§ **TASK INSTRUCTIONS**
Please transcribe the listing below in full and word for word, without its pictures.
## START GIVEN INFORMATION
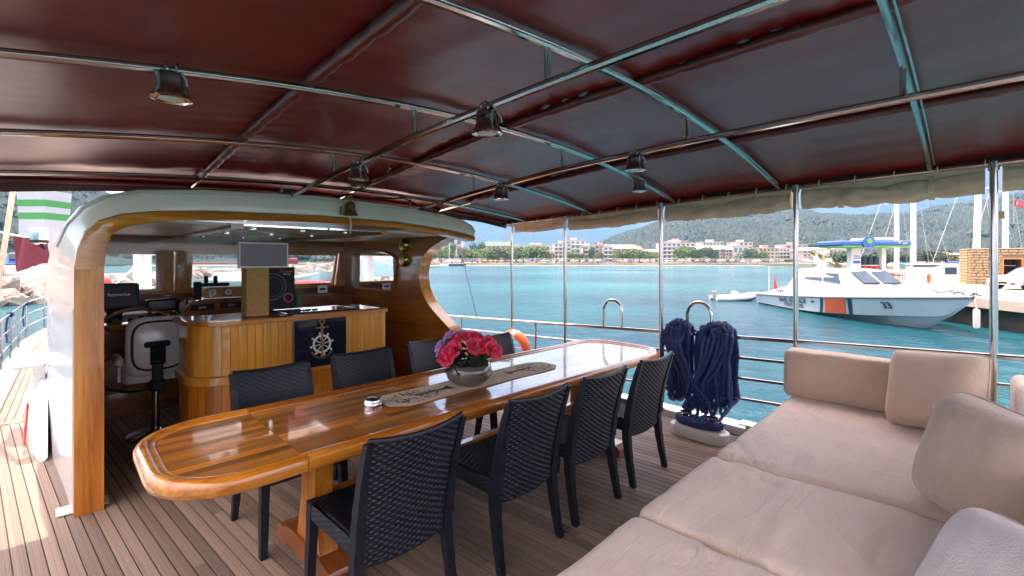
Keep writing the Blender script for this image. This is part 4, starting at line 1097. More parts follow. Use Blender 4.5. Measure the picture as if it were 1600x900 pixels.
def pillow(w_, t_, mat, loc, rot, lab, seed, pinch=.0):
    mb = MB(); n = 34
    def f(u,v,s):
        a,b = 2*u-1,2*v-1
        x = a*w_/2*(1-.06*(1-abs(b)**2.0)*(abs(a)**3)); z = b*w_/2*(1-.06*(1-abs(a)**2.0)*(abs(b)**3))
        cr_ = 1-.075*(abs(a)*abs(b))**4; x *= cr_; z *= cr_
        th_ = t_/2*max(0,(1-abs(a)**3.6)*(1-abs(b)**3.6))**.5
        th_ += .010*noise.noise((a*2.2+seed,b*2.2,s))*(1-max(abs(a),abs(b)))+.006*noise.noise((a*5+seed,b*1.5,s*3))*(1-max(abs(a),abs(b))**4)
        return (x, s*th_, z)
    mb.grid(lambda u,v: f(u,v,-1), n, n); mb.grid(lambda u,v: f(1-u,v,1), n, n)
    e_ = [f(t,0,0) for t in [i/24 for i in range(24)]]+[f(1,t,0) for t in [i/24 for i in range(24)]]+[f(1-t,1,0) for t in [i/24 for i in range(24)]]+[f(0,1-t,0) for t in [i/24 for i in range(24)]]
    t = thing('throw_cushion', lab, 'cushion', loc, 0, 'big square cushions on the daybed'); t.rotation_euler = rot
    o = mb.build('cover', mat, t, True, 180, offset=False)
    MB().tube(e_, .006, 6, closed=True).build('seam_piping', mat, t, True, offset=False)
    return t
pillow(.52,.30,M['terry2'],(4.04,.17,.755),(R(24),R(5),R(72)),'square tan cushion leaning against the long bolster',1)
pillow(.54,.40,M['terry2'],(2.80,-.08,.715),(R(16),R(-6),R(46)),'big plump brown cushion in the middle of the stern backrest',4)
pillow(.48,.30,M['pillowblue'],(1.93,-.09,.61),(R(34),R(8),R(40)),'pale cushion cut off at the lower picture corner',8)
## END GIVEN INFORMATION
§ **RESULT FOR THIS EXERCISE**
Keep writing the Blender script for this image. This is part 4, starting at line 1097. More parts follow. Use Blender 4.5. Measure the picture as if it were 1600x900 pixels.
def pillow(w_, t_, mat, loc, rot, lab, seed, pinch=.0):
    mb = MB(); n = 34
    def f(u,v,s):
        a,b = 2*u-1,2*v-1
        x = a*w_/2*(1-.06*(1-abs(b)**2.0)*(abs(a)**3)); z = b*w_/2*(1-.06*(1-abs(a)**2.0)*(abs(b)**3))
        cr_ = 1-.075*(abs(a)*abs(b))**4; x *= cr_; z *= cr_
        th_ = t_/2*max(0,(1-abs(a)**3.6)*(1-abs(b)**3.6))**.5
        th_ += .010*noise.noise((a*2.2+seed,b*2.2,s))*(1-max(abs(a),abs(b)))+.006*noise.noise((a*5+seed,b*1.5,s*3))*(1-max(abs(a),abs(b))**4)
        return (x, s*th_, z)
    mb.grid(lambda u,v: f(u,v,-1), n, n); mb.grid(lambda u,v: f(1-u,v,1), n, n)
    e_ = [f(t,0,0) for t in [i/24 for i in range(24)]]+[f(1,t,0) for t in [i/24 for i in range(24)]]+[f(1-t,1,0) for t in [i/24 for i in range(24)]]+[f(0,1-t,0) for t in [i/24 for i in range(24)]]
    t = thing('throw_cushion', lab, 'cushion', loc, 0, 'big square cushions on the daybed'); t.rotation_euler = rot
    o = mb.build('cover', mat, t, True, 180, offset=False)
    MB().tube(e_, .006, 6, closed=True).build('seam_piping', mat, t, True, offset=False)
    return t
pillow(.52,.30,M['terry2'],(4.04,.17,.755),(R(24),R(5),R(72)),'square tan cushion leaning against the long bolster',1)
pillow(.54,.40,M['terry2'],(2.80,-.08,.715),(R(16),R(-6),R(46)),'big plump brown cushion in the middle of the stern backrest',4)
pillow(.48,.30,M['pillowblue'],(1.93,-.09,.61),(R(34),R(8),R(40)),'pale cushion cut off at the lower picture corner',8)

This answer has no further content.